Bitcoin slipped below the $75,000 level as reports of progress in US-Iran peace negotiations triggered a sharp rotation out of crypto and into equities. The move reflects classic risk-on behavior, where investors abandoned digital assets in favor of traditional stocks rallying to fresh all-time highs.

The geopolitical catalyst matters here. Peace progress between the US and Iran typically reduces oil price volatility and eases safe-haven demand. Oil futures hit one-month lows on expectations that the Strait of Hormuz, a critical chokepoint for global energy flows, would face reduced tension. That shift flipped the macro narrative. When geopolitical risk declines, investors dump defensive assets like gold and bitcoin in exchange for higher-yielding equities.

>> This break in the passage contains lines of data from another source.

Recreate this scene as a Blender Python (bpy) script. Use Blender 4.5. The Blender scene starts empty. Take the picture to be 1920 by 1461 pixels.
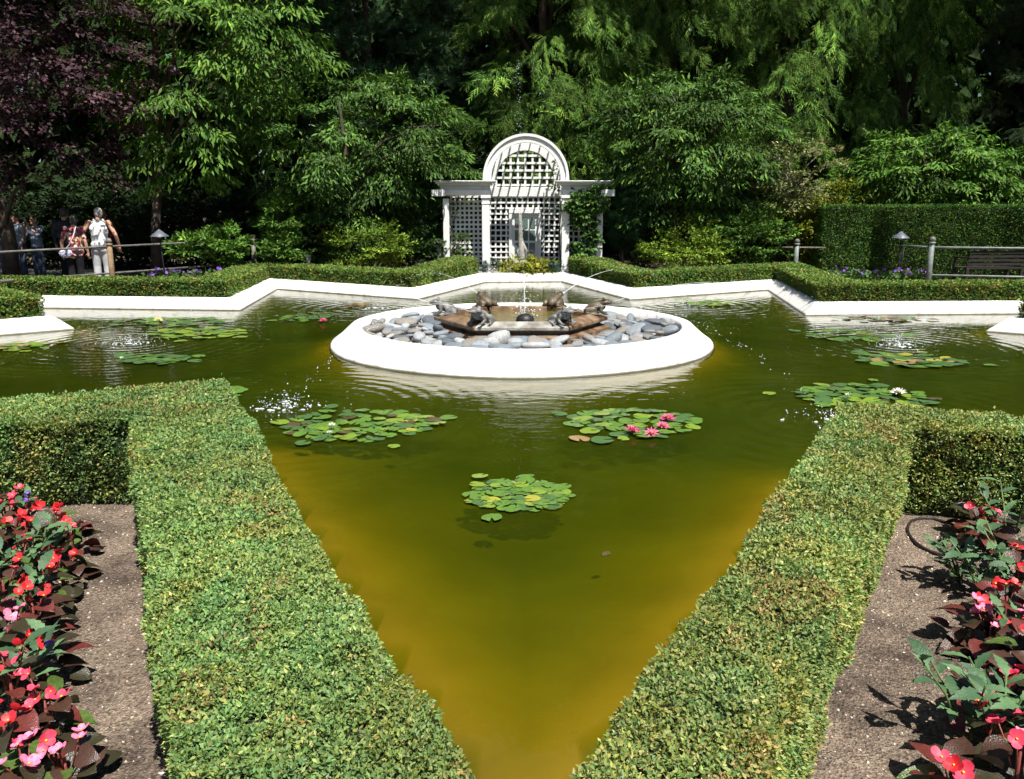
import bpy, bmesh, math, random
import numpy as np
from mathutils import Vector, Matrix
from mathutils.geometry import tessellate_polygon

random.seed(5)
SC = bpy.context.scene
COL = SC.collection
PI = math.pi

# ------------------------------------------------------------------ camera
CAM_H = 1.75
PITCH = math.radians(12.62)
FPX = 1507.0
cam_d = bpy.data.cameras.new('camera')
cam_d.sensor_width = 36.0
cam_d.lens = 36.0 * FPX / 1920.0
cam_d.clip_end = 500
cam_d.clip_start = 0.05
cam = bpy.data.objects.new('camera', cam_d)
COL.objects.link(cam)
cam.location = (0, 0, CAM_H)
cam.rotation_euler = (PI / 2 - PITCH, 0, 0)
SC.camera = cam

# ------------------------------------------------------------------ sky, sun, exposure
SUN_EL = math.radians(62)
SUN_H = Vector((0.47, -0.88, 0)).normalized()
world = bpy.data.worlds.new('World')
SC.world = world
world.use_nodes = True
wn = world.node_tree
bg = wn.nodes['Background']
sky = wn.nodes.new('ShaderNodeTexSky')
sky.sky_type = 'NISHITA'
sky.sun_disc = False
sky.sun_elevation = SUN_EL
sky.sun_rotation = math.atan2(SUN_H.x, SUN_H.y)
wn.links.new(sky.outputs[0], bg.inputs[0])
bg.inputs[1].default_value = 0.05
sun_d = bpy.data.lights.new('sun', 'SUN')
sun_d.energy = 5.0
sun_d.angle = math.radians(0.5)
sun_d.color = (1.0, 0.96, 0.88)
sun = bpy.data.objects.new('sun', sun_d)
COL.objects.link(sun)
SUN_DIR = Vector((SUN_H.x * math.cos(SUN_EL), SUN_H.y * math.cos(SUN_EL), math.sin(SUN_EL)))
sun.rotation_euler = SUN_DIR.to_track_quat('Z', 'Y').to_euler()
sun.location = (20, -10, 30)
SC.view_settings.view_transform = 'Standard'
SC.view_settings.look = 'None'
SC.view_settings.gamma = 1.0
SC.view_settings.exposure = 0.75
SC.render.engine = 'CYCLES'
SC.cycles.max_bounces = 5
SC.cycles.diffuse_bounces = 1
SC.cycles.glossy_bounces = 2
SC.cycles.transmission_bounces = 3
SC.cycles.transparent_max_bounces = 8
SC.cycles.use_light_tree = False
SC.cycles.adaptive_threshold = 0.03
SC.cycles.caustics_reflective = False
SC.cycles.caustics_refractive = False

# ------------------------------------------------------------------ measuring helpers
CT, ST = math.cos(PITCH), math.sin(PITCH)
def ray(px, py):
    u = (px - 960) / FPX
    v = (730.5 - py) / FPX
    return u, CT + v * ST, -ST + v * CT
def on(px, py, z=0.0):            # the world point at height z
    a, b, c = ray(px, py)
    t = (z - CAM_H) / c
    return Vector((a * t, b * t, z))
def at(px, py, Y):                # the world point at distance Y
    a, b, c = ray(px, py)
    t = Y / b
    return Vector((a * t, Y, CAM_H + c * t))
def ppm(Y):                       # pixels per metre at distance Y
    return FPX / (Y * CT)

# ------------------------------------------------------------------ scene helpers
def tag(o, label=None, cat=None, group=None, kind=None):
    if label: o['label'] = label
    if cat: o['category'] = cat
    if group: o['group'] = group
    if kind: o['kind'] = kind
    return o
def empty(name, loc=(0, 0, 0), rz=0.0):
    o = bpy.data.objects.new(name, None)
    COL.objects.link(o)
    o.location = loc
    o.rotation_euler = (0, 0, rz)
    o.empty_display_size = 0.1
    return o
def link(name, me, mat=None, parent=None):
    o = bpy.data.objects.new(name, me)
    COL.objects.link(o)
    if mat is not None and len(me.materials) == 0:
        me.materials.append(mat)
    if parent is not None:
        o.parent = parent
    return o
def bm_mesh(bm, name, mat=None, smooth=False):
    me = bpy.data.meshes.new(name)
    bm.normal_update()
    bm.to_mesh(me)
    bm.free()
    if mat is not None:
        me.materials.append(mat)
    if smooth:
        me.polygons.foreach_set('use_smooth', np.ones(len(me.polygons), dtype=bool))
    return me
def py_mesh(name, v, f, mat=None, smooth=False):
    me = bpy.data.meshes.new(name)
    me.from_pydata([tuple(a) for a in v], [], f)
    me.update()
    if mat is not None:
        me.materials.append(mat)
    if smooth:
        me.polygons.foreach_set('use_smooth', np.ones(len(me.polygons), dtype=bool))
    return me
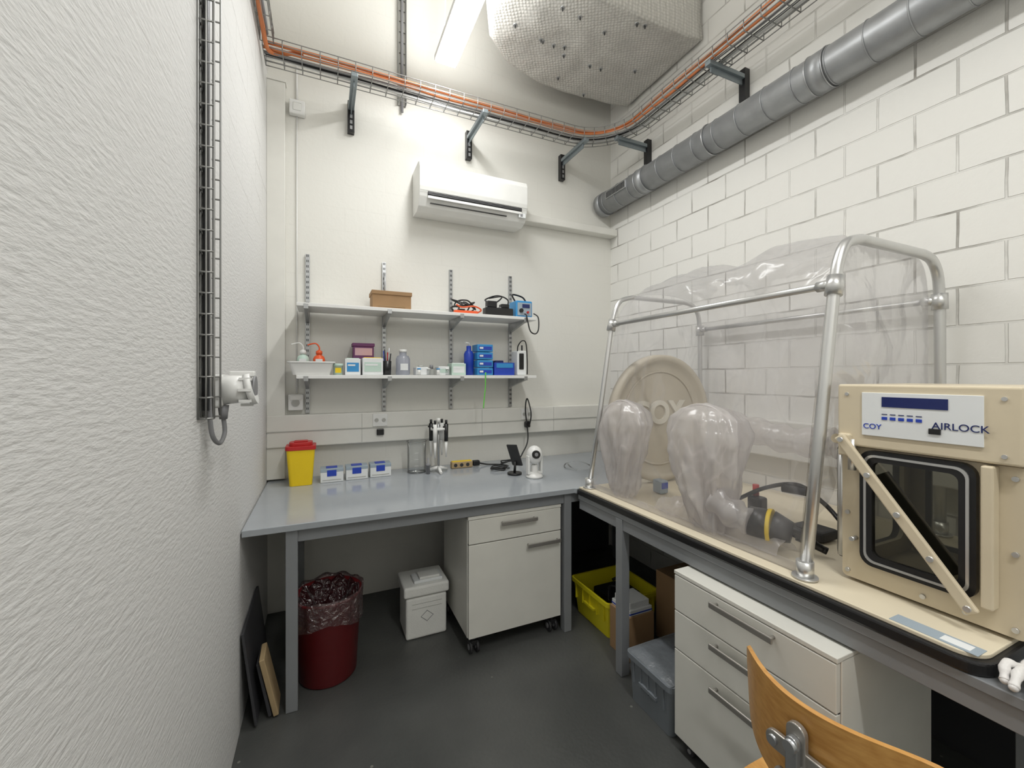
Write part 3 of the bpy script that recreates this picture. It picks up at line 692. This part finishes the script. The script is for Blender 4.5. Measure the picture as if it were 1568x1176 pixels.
# ------------------------------------------------------------------ things on back bench
Zt = ZB + .001
b = B()
def shp(u, v):
    P0 = rrect(-.115, 2.665, .115 + .03 * u, .10 + .025 * u, .018); j = int(round(v * 24)) % 24; return V((P0[j][0], P0[j][1], Zt + .205 * u))
b.surf(shp, 3, 24, YEL, True, False); b.prism(rrect(-.115, 2.665, .115, .10, .018), Zt, Zt + .003, YEL)
b.prism(rrect(-.115, 2.665, .155, .135, .02), Zt + .20, Zt + .222, RED, 'XY', .002); b.prism(rrect(-.115, 2.665, .12, .10, .03), Zt + .222, Zt + .240, RED, 'XY', .003)
b.box(-.15, -.08, 2.64, 2.69, Zt + .24, Zt + .247, RED, .003)
b.done('sharps_container')
for k in range(3):
    b = B(); x = -.015 + k * .137; y = 2.63 + .012 * k
    b.box(x, x + .122, y, y + .09, Zt, Zt + .07, PAPER, .002); b.box(x - .001, x + .123, y - .001, y + .091, Zt + .058, Zt + .078, LABEL, .002)
    b.box(x + .035, x + .085, y - .002, y + .001, Zt + .035, Zt + .07, BLUE); b.box(x + .03, x + .09, y + .02, y + .07, Zt + .078, Zt + .082, BLUE, .001)
    b.box(x + .01, x + .11, y - .0016, y, Zt + .012, Zt + .016, CABE); b.done('reagent_box')
b = B(); b.lathe((.545, 2.69, Zt), [(0, .001), (.055, .001), (.058, .006), (.058, .19), (.062, .20)], GLASS, 40); b.ringc((.545, 2.69, Zt + .2), (0, 0, 1), .061, .003, GLASS, 40, 8)
b.ringc((.545, 2.69, Zt + .004), (0, 0, 1), .056, .003, GLASS, 40, 8)
for k in range(3): b.box(.52, .545, 2.6305, 2.6315, Zt + .05 + k * .04, Zt + .052 + k * .04, WH)
b.done('glass_beaker')
b = B(); b.lathe((.60, 2.61, Zt), [(0, 0), (.012, 0), (.012, .05), (.016, .05), (.016, .062), (.006, .066), (.006, .10), (0, .10)], GRC, 16); b.done('small_dropper_bottle')
b = B(); x, y = .672, 2.63
for k in range(3):
    a = k * 2 * pi / 3 + .5; b.tube([(x, y, Zt + .03), (x + .04 * math.cos(a), y + .04 * math.sin(a), Zt + .02), (x + .075 * math.cos(a), y + .075 * math.sin(a), Zt + .008)], [.012, .010, .008], WH, 12)
b.cyl((x, y, Zt + .02), (x, y, Zt + .33), .007, STEEL); b.cyl((x, y, Zt + .27), (x, y, Zt + .285), .05, WH); b.cyl((x, y, Zt + .32), (x, y, Zt + .345), .012, WH)
for k in range(4):
    a = k * pi / 2 + .9; qx, qy = x + .052 * math.cos(a), y + .052 * math.sin(a)
    b.cyl((qx, qy, Zt + .20), (qx, qy, Zt + .31), .012, BLK if k % 2 else WH, .014); b.cyl((qx, qy, Zt + .31), (qx, qy, Zt + .335), .008, BLK); b.cyl((qx, qy, Zt + .10), (qx, qy, Zt + .20), .004, WH, .010)
    b.box(qx - .02, qx + .004, qy - .006, qy + .006, Zt + .285, Zt + .297, BLK, .003)
b.done('pipette_stand')
b = B(); b.box(.775, .92, 2.68, 2.725, Zt, Zt + .042, TAN, .005); b.box(.78, .915, 2.685, 2.72, Zt + .04, Zt + .046, YEL, .002)
for k in range(3): b.cyl((.80 + k * .042, 2.679, Zt + .021), (.80 + k * .042, 2.6815, Zt + .021), .012, DRK, None, 16)
b.box(.925, .975, 2.685, 2.72, Zt + .004, Zt + .04, BLK, .008); b.tube(smoothpath([(.97, 2.70, Zt + .02), (1.03, 2.70, Zt + .006), (1.10, 2.66, Zt + .006), (1.14, 2.60, Zt + .006)]), .005, BLK); b.done('power_strip')
tangle('cable_coil', (1.05, 2.53, Zt), .075, .05, .02, 16, .004, BLK, 8)
tangle('cable_coil', (1.16, 2.68, Zt), .05, .035, .025, 12, .004, BLK, 11)
b = B(); b.tube(smoothpath([(1.37, 2.752, 1.05), (1.365, 2.71, 1.06), (1.37, 2.70, 1.14), (1.36, 2.74, 1.24), (1.355, 2.76, 1.16), (1.36, 2.73, .95), (1.30, 2.70, .85), (1.25, 2.68, .80)]), .005, BLK); b.box(1.345, 1.385, 2.735, 2.754, 1.03, 1.075, BLK, .006); b.done('power_cable')
b = B(); x, y = 1.17, 2.26
b.lathe((x, y, Zt), [(0, 0), (.05, 0), (.052, .006), (.046, .016), (.022, .03), (.020, .075), (0, .075)], WH, 32)
b.box(x - .050, x - .036, y - .018, y + .018, Zt + .02, Zt + .135, WH, .006, 3); b.box(x + .036, x + .050, y - .018, y + .018, Zt + .02, Zt + .135, WH, .006, 3)
b.box(x - .045, x + .045, y - .016, y + .016, Zt + .018, Zt + .035, WH, .006)
b.sph((x, y, Zt + .135), .056, WH, 32, (.85, .9, 1))
dv = (V((-.25, -1, .1))).normalized(); cc = V((x, y, Zt + .14))
b.cyl(cc + dv * .030, cc + dv * .054, .026, BLK, .024, 28); b.cyl(cc + dv * .053, cc + dv * .056, .012, GRC, .010, 20)
b.done('desktop_camera')
b = B(); b.box(1.085, 1.095, 2.33, 2.42, Zt + .05, Zt + .19, DRK, .004, rot=R(-18, 'Y') @ R(20, 'Z')); b.cyl((1.09, 2.375, Zt), (1.09, 2.375, Zt + .012), .045, BLK); b.cyl((1.09, 2.375, Zt + .01), (1.095, 2.375, Zt + .08), .008, BLK); b.done('tablet_stand')
b = B(); b.tube(smoothpath([(1.50, 2.30, Zt + .005), (1.46, 2.38, Zt + .008), (1.52, 2.45, Zt + .02), (1.60, 2.40, Zt + .03), (1.60, 2.28, Zt + .02), (1.53, 2.25, Zt + .01), (1.47, 2.31, Zt + .02), (1.50, 2.42, Zt + .03)]), .004, GLASS); b.done('plastic_tubing')

# ------------------------------------------------------------------ glove chamber
ZH = ZB + .0115
root = bpy.data.objects.new('vinyl_glove_chamber', None); bpy.context.scene.collection.objects.link(root)
b = B(); YN, YFa = .777, 1.885
def hoop(y): return [(1.31, y, ZH + .008), (1.385, y, 1.24)] + smoothpath([(1.455, y, 1.67), (1.478, y, 1.76), (1.52, y, 1.825), (1.60, y, 1.85)], 6) + smoothpath([(2.00, y, 1.85), (2.07, y, 1.835), (2.115, y, 1.78), (2.13, y, 1.68)], 6) + [(2.135, y, 1.2), (2.135, y, ZH + .008)]
for y in (YN, YFa):
    b.tube(hoop(y), .017 if y < 1 else .013, ALU, 16)
    for x in (1.31, 2.135): b.cyl((x, y, ZH), (x, y, ZH + .006), .034, ALU); b.cyl((x, y, ZH + .001), (x, y, ZH + .05), .023, ALU)
    for p, q in (((1.452, y, 1.655), (1.466, y, 1.715)), ((2.131, y, 1.655), (2.129, y, 1.715))): b.cyl(p, q, .024, ALU)
for x in (1.460, 2.128):
    b.cyl((x, YN, 1.69), (x, YFa, 1.69), .012, ALU, None, 16)
    for y in (YN + .03, YFa - .03): b.cyl((x, y - .02, 1.69), (x, y + .02, 1.69), .017, ALU)
b.done('tube_frame', root)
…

Bitcoin's breakdown below $75,000 signals a loss of momentum from recent strength. The level acted as psychological resistance, and failure to hold it exposes the crypto market to further weakness. The broader S&P 500 and Nasdaq rallying on geopolitical optimism compressed risk premiums across the board, making the risk-reward calculation favor stocks over digital assets.

This dynamic reveals a critical vulnerability in bitcoin's current market positioning. While bulls have framed BTC as a portfolio hedge and inflation hedge, it's competing directly with equities for capital in low-risk environments. When geopolitical anxiety vanishes, equities win that competition on yield alone. Bitcoin offers no dividend or earnings growth to justify holding through a peace rally.

Oil's reaction amplifies the story. Energy weakness in a risk-off scenario for crypto suggests energy-sensitive plays may have also faced headwinds. The coordination of moves across bitcoin, stocks, and commodities indicates a unified shift in risk appetite, not isolated weakness in crypto.

The test ahead involves whether bitcoin can recover the $75,000 level if US-Iran negotiations stall or falter.